ともあれ、お金を貰っても、こういう主人公のお話見る気分になれない。皆様ご自由。

映画による洗脳は、もちろん宗主国専売ではない。
戦争挑発参拝氏、『永遠の0』を見て「感動しました」と大本営広報部は報じている。
怪訝に思って読んでみると、最近指名されてNHK委員だかになった作家の本が原作。
単なる仲間褒め広報記事。

一体なぜ我々がこのような映画を称賛する必要があるだろう?

そういう名画を、お金を払って見に行く方々の意図が不思議でならない。考えてみれば、神社付属の遊就館で零式艦上戦闘機五二型(復元機)を見たような気がする。(たしか、奇特な外国人を案内する為見学したのだと思うが、定かではない。)

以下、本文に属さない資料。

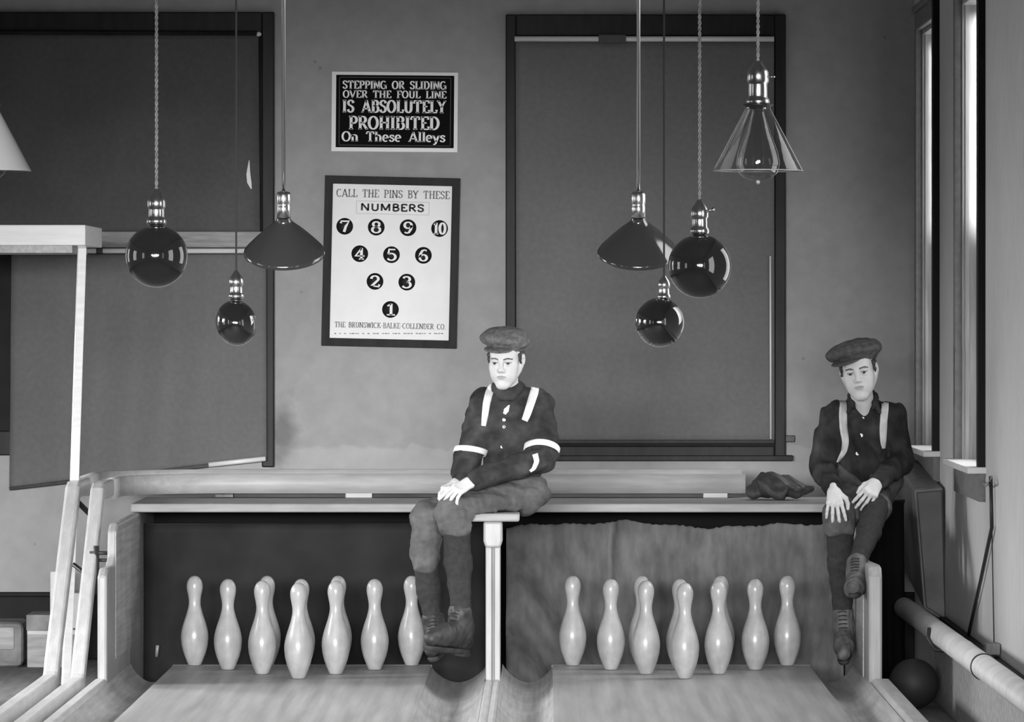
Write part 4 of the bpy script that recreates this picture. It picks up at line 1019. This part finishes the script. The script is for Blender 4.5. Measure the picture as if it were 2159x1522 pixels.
class Head:
    def __init__(s, c, R, sc): s.c = A3(c); s.R = R; s.s = sc
    def w(s, x, y, z): return s.c + s.R @ (A3((x, y, z)) * s.s)
    def inv(s, p): return ((p - s.c) @ s.R) / s.s
    def add(s, F):
        k = s.s; E = lambda c, r, kk=.02: F.ell(s.w(*c), A3(r) * k, s.R, kk * k); C = lambda a, b, r1, r2, kk=.015: F.cap(s.w(*a), s.w(*b), r1 * k, r2 * k, kk * k)
        E((0, .014, .040), (.072, .092, .080))
        E((0, -.030, -.020), (.058, .058, .086), .03)
        E((0, -.062, .040), (.050, .030, .040), .03)                         # forehead
        for q in (1, -1):
            C((q * .050, -.002, -.040), (q * .014, -.070, -.098), .020, .015, .03)   # jaw line
            E((q * .039, -.060, -.018), (.020, .020, .016), .03)                    # cheek bone
            E((q * .032, -.066, -.052), (.020, .018, .026), .03)                    # cheek
        E((0, -.078, -.097), (.020, .018, .016), .02)                        # chin
        C((-.036, -.080, .023), (-.010, -.090, .018), .009, .008, .012)      # brows
        C((.036, -.080, .023), (.010, -.090, .018), .009, .008, .012)
        for q in (1, -1): F.cut(ellf(s.w(q * .030, -.099, .003), A3((.0185, .021, .0135)) * k, s.R), .012 * k)
        for q in (1, -1):
            E((q * .030, -.079, .002), (.0135, .0115, .0105), .004)              # eyeball
            E((q * .030, -.081, .0085), (.0165, .0125, .0050), .004)            # upper lid
            E((q * .030, -.080, -.0075), (.0150, .0110, .0040), .005)           # lower lid
        C((0, -.088, .016), (0, -.106, -.022), .0075, .0095, .012)           # nose
        E((0, -.107, -.027), (.0115, .0105, .0090), .008)
        for q in (1, -1): E((q * .0115, -.097, -.030), (.0075, .0100, .0065), .006)
        E((0, -.083, -.058), (.026, .016, .022), .02)                        # mouth mound
        C((-.015, -.095, -.0545), (.015, -.095, -.0545), .0038, .0038, .005)  # upper lip
        C((-.012, -.095, -.0650), (.012, -.095, -.0650), .0046, .0046, .006)  # lower lip
        F.cut(capf(s.w(-.020, -.101, -.0595), s.w(.020, -.101, -.0595), .0030 * k), .004 * k)
        F.cut(ellf(s.w(0, -.106, -.077), A3((.013, .010, .006)) * k, s.R), .012 * k)
        for q in (1, -1):                                                    # ears
            E((q * .071, .004, -.006), (.009, .019, .030), .008)
            E((q * .078, .009, .006), (.006, .016, .022), .008)
            F.cut(ellf(s.w(q * .083, -.002, -.003), A3((.007, .008, .014)) * k, s.R), .006 * k)
    def paint(s, P_):
        q = s.inv(P_); out = np.zeros(len(q), int)
        x = np.abs(q[:, 0]); y = q[:, 1]; z = q[:, 2]; face = y < -.06
        ex = x - .030
        eye = face & (np.abs(ex) < .0125) & (np.abs(z - .001) < .0048 * np.sqrt(np.maximum(0, 1 - (ex / .0135) ** 2)) + .0004)
        out[eye] = 3
        xs = q[:, 0] - np.sign(q[:, 0]) * .030
        out[eye & (np.abs(xs) < .0056)] = 4
        out[face & (np.abs(ex) < .0145) & (z > .0048) & (z < .0072)] = 2        # lash line
        br = face & (ex > -.019) & (ex < .019) & (np.abs(z - (.0225 + .004 * np.cos(ex * 90) - .003)) < .0032)
        out[br] = 2
        mouth = face & (x < .021) & (np.abs(z + .0595) < .0085 * (1 - (x / .024) ** 2)) & (y < -.086)
        out[mouth] = 1
        return out

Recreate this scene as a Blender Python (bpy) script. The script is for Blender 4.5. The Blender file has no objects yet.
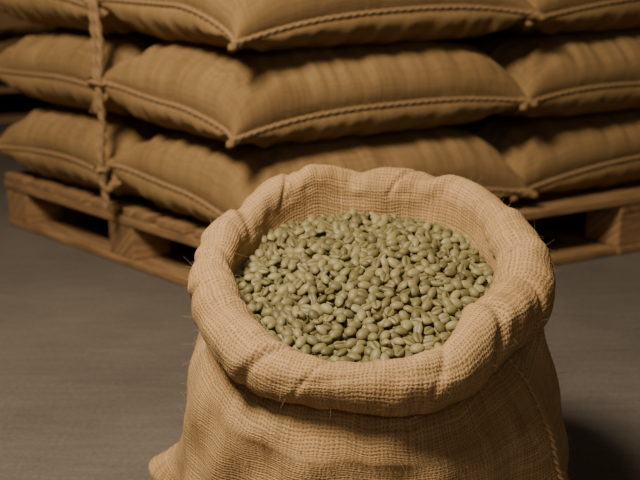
import bpy, math
import numpy as np
from mathutils import Vector
rng=np.random.default_rng(7)
col=bpy.context.scene.collection
pi=math.pi

# ---------------- node helpers ----------------
class NT:
    def __init__(s,name):
        s.m=bpy.data.materials.new(name); s.m.use_nodes=True
        s.t=s.m.node_tree; s.n=s.t.nodes; s.l=s.t.links
        s.b=s.n['Principled BSDF']
    def new(s,ty,**k):
        x=s.n.new(ty)
        for a,b in k.items(): setattr(x,a,b)
        return x
    def put(s,sock,v):
        if isinstance(v,bpy.types.NodeSocket): s.l.new(v,sock)
        else: sock.default_value=v
    def math(s,op,a,b=None,c=None):
        x=s.new('ShaderNodeMath',operation=op)
        s.put(x.inputs[0],a)
        if b is not None: s.put(x.inputs[1],b)
        if c is not None: s.put(x.inputs[2],c)
        return x.outputs[0]
    def noise(s,vec,scale,detail=3,rough=.5):
        x=s.new('ShaderNodeTexNoise'); s.put(x.inputs['Vector'],vec)
        x.inputs['Scale'].default_value=scale; x.inputs['Detail'].default_value=detail
        x.inputs['Roughness'].default_value=rough
        return x
    def mapping(s,vec,scale):
        x=s.new('ShaderNodeMapping'); s.put(x.inputs['Vector'],vec); x.inputs['Scale'].default_value=scale
        return x.outputs[0]
    def ramp(s,f,stops):
        x=s.new('ShaderNodeValToRGB'); s.put(x.inputs[0],f)
        e=x.color_ramp.elements
        while len(e)<len(stops): e.new(.5)
        for i,(p,c) in enumerate(stops):
            e[i].position=p; e[i].color=(*c,1)
        return x.outputs[0]
    def mix(s,f,a,b,bt='MIX'):
        x=s.new('ShaderNodeMix',data_type='RGBA',blend_type=bt)
        s.put(x.inputs[0],f); s.put(x.inputs[6],a); s.put(x.inputs[7],b)
        return x.outputs[2]

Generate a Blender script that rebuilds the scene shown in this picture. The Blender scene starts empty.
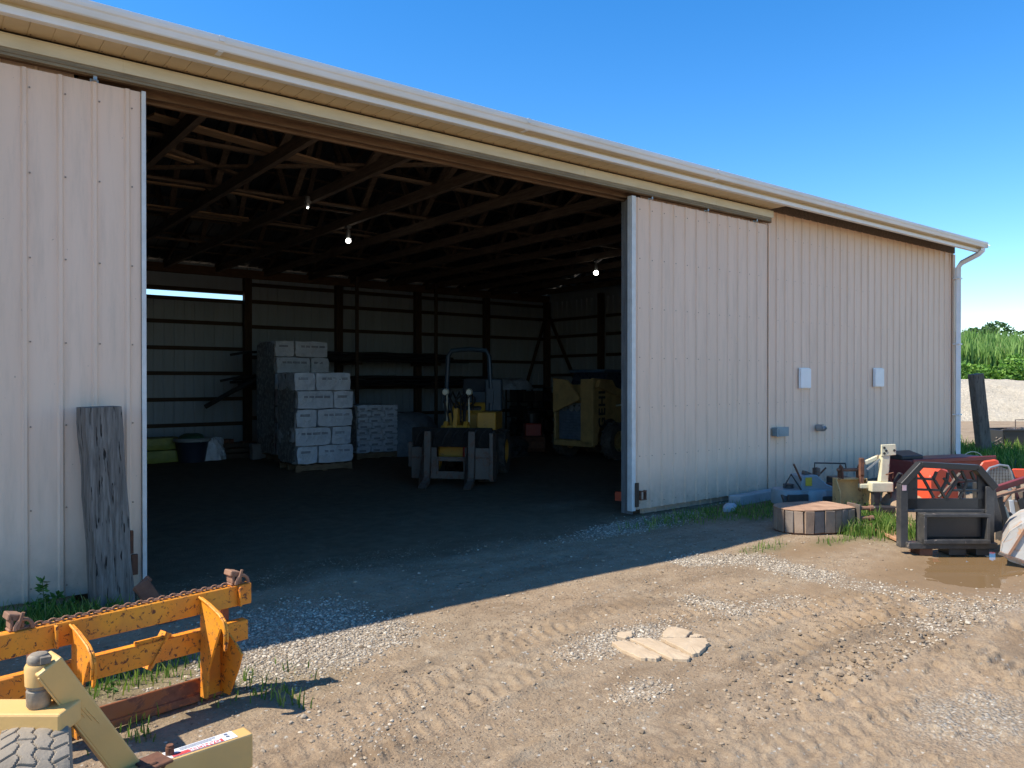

属国はかくして宗主国のパシリとしての侵略戦争への道を着々と進んでいる。

映画はでかけなければ見られないので、さして気にならない。電気洗脳箱はそうではない。居間に侵入してくる。郵政破壊を推進し、常雇いを大幅削減し、大手派遣会社トップに平然と座る人物を国営放送番組で見かけ、あわててチャンネルを変えた。

今もまさに、その中の最重要人物のお一人に違いない御方のご尊顔もご意見拝聴も、精神衛生の為、徹底的に避けている。